* start *

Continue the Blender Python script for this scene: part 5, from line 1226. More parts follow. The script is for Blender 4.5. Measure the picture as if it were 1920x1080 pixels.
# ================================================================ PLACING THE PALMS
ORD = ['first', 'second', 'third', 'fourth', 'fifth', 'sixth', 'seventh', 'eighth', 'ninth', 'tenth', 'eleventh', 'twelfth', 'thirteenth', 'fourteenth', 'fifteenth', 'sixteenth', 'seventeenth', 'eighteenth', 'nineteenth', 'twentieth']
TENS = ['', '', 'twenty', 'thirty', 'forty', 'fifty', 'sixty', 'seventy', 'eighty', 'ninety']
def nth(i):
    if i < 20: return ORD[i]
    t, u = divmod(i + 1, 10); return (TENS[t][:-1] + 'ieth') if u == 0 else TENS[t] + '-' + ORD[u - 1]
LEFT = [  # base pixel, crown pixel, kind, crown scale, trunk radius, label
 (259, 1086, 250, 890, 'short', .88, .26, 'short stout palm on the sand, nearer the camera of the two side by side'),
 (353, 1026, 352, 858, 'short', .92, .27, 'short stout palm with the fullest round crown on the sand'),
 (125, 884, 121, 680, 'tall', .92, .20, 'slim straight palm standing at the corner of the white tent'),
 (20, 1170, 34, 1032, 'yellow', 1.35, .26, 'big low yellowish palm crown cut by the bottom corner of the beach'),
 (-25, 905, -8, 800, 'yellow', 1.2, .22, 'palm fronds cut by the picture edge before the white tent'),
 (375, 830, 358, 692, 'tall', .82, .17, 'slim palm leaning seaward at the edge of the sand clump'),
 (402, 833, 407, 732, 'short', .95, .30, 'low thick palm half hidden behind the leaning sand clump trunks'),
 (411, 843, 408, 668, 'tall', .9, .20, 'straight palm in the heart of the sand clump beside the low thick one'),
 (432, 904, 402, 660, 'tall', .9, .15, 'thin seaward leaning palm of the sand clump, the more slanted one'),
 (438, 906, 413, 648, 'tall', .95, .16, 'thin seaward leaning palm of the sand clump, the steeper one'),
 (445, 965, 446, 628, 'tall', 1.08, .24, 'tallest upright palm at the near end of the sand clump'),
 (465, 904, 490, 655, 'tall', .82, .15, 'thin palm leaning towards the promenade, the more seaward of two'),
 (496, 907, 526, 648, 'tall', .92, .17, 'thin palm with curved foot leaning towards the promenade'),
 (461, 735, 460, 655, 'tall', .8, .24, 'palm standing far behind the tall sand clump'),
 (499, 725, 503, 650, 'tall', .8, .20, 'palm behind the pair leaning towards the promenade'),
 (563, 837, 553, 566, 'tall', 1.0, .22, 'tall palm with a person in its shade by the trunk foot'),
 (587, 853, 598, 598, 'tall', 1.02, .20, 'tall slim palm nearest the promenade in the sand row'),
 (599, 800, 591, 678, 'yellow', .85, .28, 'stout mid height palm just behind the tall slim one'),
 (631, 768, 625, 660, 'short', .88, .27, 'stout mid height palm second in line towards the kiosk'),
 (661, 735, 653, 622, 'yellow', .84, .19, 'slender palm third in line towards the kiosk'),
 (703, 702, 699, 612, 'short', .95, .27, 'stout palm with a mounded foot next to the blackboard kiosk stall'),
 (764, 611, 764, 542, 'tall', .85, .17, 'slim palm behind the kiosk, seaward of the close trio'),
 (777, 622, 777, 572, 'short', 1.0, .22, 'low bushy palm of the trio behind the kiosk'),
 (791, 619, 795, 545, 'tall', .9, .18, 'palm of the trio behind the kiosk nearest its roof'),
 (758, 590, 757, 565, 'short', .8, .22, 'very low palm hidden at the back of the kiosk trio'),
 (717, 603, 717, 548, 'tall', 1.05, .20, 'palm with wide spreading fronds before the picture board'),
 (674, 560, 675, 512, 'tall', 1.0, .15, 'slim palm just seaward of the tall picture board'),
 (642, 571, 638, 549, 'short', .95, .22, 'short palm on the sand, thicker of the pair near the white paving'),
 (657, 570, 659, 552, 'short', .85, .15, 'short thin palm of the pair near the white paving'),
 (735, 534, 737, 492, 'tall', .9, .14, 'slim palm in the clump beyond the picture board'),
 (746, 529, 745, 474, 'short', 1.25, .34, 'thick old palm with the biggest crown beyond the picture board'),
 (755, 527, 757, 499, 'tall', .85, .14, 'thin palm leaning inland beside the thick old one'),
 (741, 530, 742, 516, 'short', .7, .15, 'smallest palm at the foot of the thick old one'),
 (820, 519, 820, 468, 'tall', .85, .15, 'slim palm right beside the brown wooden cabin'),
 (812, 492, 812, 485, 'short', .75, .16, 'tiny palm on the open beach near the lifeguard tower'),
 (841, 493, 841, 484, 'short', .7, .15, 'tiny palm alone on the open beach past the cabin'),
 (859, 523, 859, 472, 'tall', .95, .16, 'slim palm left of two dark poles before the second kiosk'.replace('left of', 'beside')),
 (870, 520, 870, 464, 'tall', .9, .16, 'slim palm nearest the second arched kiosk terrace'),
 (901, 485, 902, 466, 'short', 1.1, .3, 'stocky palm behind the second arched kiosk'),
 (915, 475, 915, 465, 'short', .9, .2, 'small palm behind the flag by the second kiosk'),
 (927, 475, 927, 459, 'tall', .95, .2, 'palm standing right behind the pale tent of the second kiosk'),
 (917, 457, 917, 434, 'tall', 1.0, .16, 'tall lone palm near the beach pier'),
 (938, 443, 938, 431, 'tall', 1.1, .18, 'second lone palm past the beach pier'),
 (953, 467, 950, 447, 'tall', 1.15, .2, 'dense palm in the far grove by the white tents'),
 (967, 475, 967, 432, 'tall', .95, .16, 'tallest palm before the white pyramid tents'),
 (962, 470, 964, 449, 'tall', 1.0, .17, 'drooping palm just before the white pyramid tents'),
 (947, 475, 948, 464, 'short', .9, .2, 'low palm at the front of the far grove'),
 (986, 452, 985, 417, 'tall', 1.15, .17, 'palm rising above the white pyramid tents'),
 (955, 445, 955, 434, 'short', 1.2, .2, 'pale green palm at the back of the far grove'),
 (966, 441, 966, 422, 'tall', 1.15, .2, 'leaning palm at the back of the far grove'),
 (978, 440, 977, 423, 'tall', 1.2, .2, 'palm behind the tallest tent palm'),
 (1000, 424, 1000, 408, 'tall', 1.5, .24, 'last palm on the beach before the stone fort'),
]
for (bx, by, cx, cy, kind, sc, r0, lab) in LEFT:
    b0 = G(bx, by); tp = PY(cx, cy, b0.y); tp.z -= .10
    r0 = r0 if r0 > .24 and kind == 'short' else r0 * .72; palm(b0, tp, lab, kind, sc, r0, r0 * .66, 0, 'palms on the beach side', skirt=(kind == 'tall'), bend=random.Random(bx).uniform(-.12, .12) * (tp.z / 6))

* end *

Work to do:
Each line in the material above must be retyped without alteration.

Exercise solution:
Continue the Blender Python script for this scene: part 5, from line 1226. More parts follow. The script is for Blender 4.5. Measure the picture as if it were 1920x1080 pixels.
# ================================================================ PLACING THE PALMS
ORD = ['first', 'second', 'third', 'fourth', 'fifth', 'sixth', 'seventh', 'eighth', 'ninth', 'tenth', 'eleventh', 'twelfth', 'thirteenth', 'fourteenth', 'fifteenth', 'sixteenth', 'seventeenth', 'eighteenth', 'nineteenth', 'twentieth']
TENS = ['', '', 'twenty', 'thirty', 'forty', 'fifty', 'sixty', 'seventy', 'eighty', 'ninety']
def nth(i):
    if i < 20: return ORD[i]
    t, u = divmod(i + 1, 10); return (TENS[t][:-1] + 'ieth') if u == 0 else TENS[t] + '-' + ORD[u - 1]
LEFT = [  # base pixel, crown pixel, kind, crown scale, trunk radius, label
 (259, 1086, 250, 890, 'short', .88, .26, 'short stout palm on the sand, nearer the camera of the two side by side'),
 (353, 1026, 352, 858, 'short', .92, .27, 'short stout palm with the fullest round crown on the sand'),
 (125, 884, 121, 680, 'tall', .92, .20, 'slim straight palm standing at the corner of the white tent'),
 (20, 1170, 34, 1032, 'yellow', 1.35, .26, 'big low yellowish palm crown cut by the bottom corner of the beach'),
 (-25, 905, -8, 800, 'yellow', 1.2, .22, 'palm fronds cut by the picture edge before the white tent'),
 (375, 830, 358, 692, 'tall', .82, .17, 'slim palm leaning seaward at the edge of the sand clump'),
 (402, 833, 407, 732, 'short', .95, .30, 'low thick palm half hidden behind the leaning sand clump trunks'),
 (411, 843, 408, 668, 'tall', .9, .20, 'straight palm in the heart of the sand clump beside the low thick one'),
 (432, 904, 402, 660, 'tall', .9, .15, 'thin seaward leaning palm of the sand clump, the more slanted one'),
 (438, 906, 413, 648, 'tall', .95, .16, 'thin seaward leaning palm of the sand clump, the steeper one'),
 (445, 965, 446, 628, 'tall', 1.08, .24, 'tallest upright palm at the near end of the sand clump'),
 (465, 904, 490, 655, 'tall', .82, .15, 'thin palm leaning towards the promenade, the more seaward of two'),
 (496, 907, 526, 648, 'tall', .92, .17, 'thin palm with curved foot leaning towards the promenade'),
 (461, 735, 460, 655, 'tall', .8, .24, 'palm standing far behind the tall sand clump'),
 (499, 725, 503, 650, 'tall', .8, .20, 'palm behind the pair leaning towards the promenade'),
 (563, 837, 553, 566, 'tall', 1.0, .22, 'tall palm with a person in its shade by the trunk foot'),
 (587, 853, 598, 598, 'tall', 1.02, .20, 'tall slim palm nearest the promenade in the sand row'),
 (599, 800, 591, 678, 'yellow', .85, .28, 'stout mid height palm just behind the tall slim one'),
 (631, 768, 625, 660, 'short', .88, .27, 'stout mid height palm second in line towards the kiosk'),
 (661, 735, 653, 622, 'yellow', .84, .19, 'slender palm third in line towards the kiosk'),
 (703, 702, 699, 612, 'short', .95, .27, 'stout palm with a mounded foot next to the blackboard kiosk stall'),
 (764, 611, 764, 542, 'tall', .85, .17, 'slim palm behind the kiosk, seaward of the close trio'),
 (777, 622, 777, 572, 'short', 1.0, .22, 'low bushy palm of the trio behind the kiosk'),
 (791, 619, 795, 545, 'tall', .9, .18, 'palm of the trio behind the kiosk nearest its roof'),
 (758, 590, 757, 565, 'short', .8, .22, 'very low palm hidden at the back of the kiosk trio'),
 (717, 603, 717, 548, 'tall', 1.05, .20, 'palm with wide spreading fronds before the picture board'),
 (674, 560, 675, 512, 'tall', 1.0, .15, 'slim palm just seaward of the tall picture board'),
 (642, 571, 638, 549, 'short', .95, .22, 'short palm on the sand, thicker of the pair near the white paving'),
 (657, 570, 659, 552, 'short', .85, .15, 'short thin palm of the pair near the white paving'),
 (735, 534, 737, 492, 'tall', .9, .14, 'slim palm in the clump beyond the picture board'),
 (746, 529, 745, 474, 'short', 1.25, .34, 'thick old palm with the biggest crown beyond the picture board'),
 (755, 527, 757, 499, 'tall', .85, .14, 'thin palm leaning inland beside the thick old one'),
 (741, 530, 742, 516, 'short', .7, .15, 'smallest palm at the foot of the thick old one'),
 (820, 519, 820, 468, 'tall', .85, .15, 'slim palm right beside the brown wooden cabin'),
 (812, 492, 812, 485, 'short', .75, .16, 'tiny palm on the open beach near the lifeguard tower'),
 (841, 493, 841, 484, 'short', .7, .15, 'tiny palm alone on the open beach past the cabin'),
 (859, 523, 859, 472, 'tall', .95, .16, 'slim palm left of two dark poles before the second kiosk'.replace('left of', 'beside')),
 (870, 520, 870, 464, 'tall', .9, .16, 'slim palm nearest the second arched kiosk terrace'),
 (901, 485, 902, 466, 'short', 1.1, .3, 'stocky palm behind the second arched kiosk'),
 (915, 475, 915, 465, 'short', .9, .2, 'small palm behind the flag by the second kiosk'),
 (927, 475, 927, 459, 'tall', .95, .2, 'palm standing right behind the pale tent of the second kiosk'),
 (917, 457, 917, 434, 'tall', 1.0, .16, 'tall lone palm near the beach pier'),
 (938, 443, 938, 431, 'tall', 1.1, .18, 'second lone palm past the beach pier'),
 (953, 467, 950, 447, 'tall', 1.15, .2, 'dense palm in the far grove by the white tents'),
 (967, 475, 967, 432, 'tall', .95, .16, 'tallest palm before the white pyramid tents'),
 (962, 470, 964, 449, 'tall', 1.0, .17, 'drooping palm just before the white pyramid tents'),
 (947, 475, 948, 464, 'short', .9, .2, 'low palm at the front of the far grove'),
 (986, 452, 985, 417, 'tall', 1.15, .17, 'palm rising above the white pyramid tents'),
 (955, 445, 955, 434, 'short', 1.2, .2, 'pale green palm at the back of the far grove'),
 (966, 441, 966, 422, 'tall', 1.15, .2, 'leaning palm at the back of the far grove'),
 (978, 440, 977, 423, 'tall', 1.2, .2, 'palm behind the tallest tent palm'),
 (1000, 424, 1000, 408, 'tall', 1.5, .24, 'last palm on the beach before the stone fort'),
]
for (bx, by, cx, cy, kind, sc, r0, lab) in LEFT:
    b0 = G(bx, by); tp = PY(cx, cy, b0.y); tp.z -= .10
    r0 = r0 if r0 > .24 and kind == 'short' else r0 * .72; palm(b0, tp, lab, kind, sc, r0, r0 * .66, 0, 'palms on the beach side', skirt=(kind == 'tall'), bend=random.Random(bx).uniform(-.12, .12) * (tp.z / 6))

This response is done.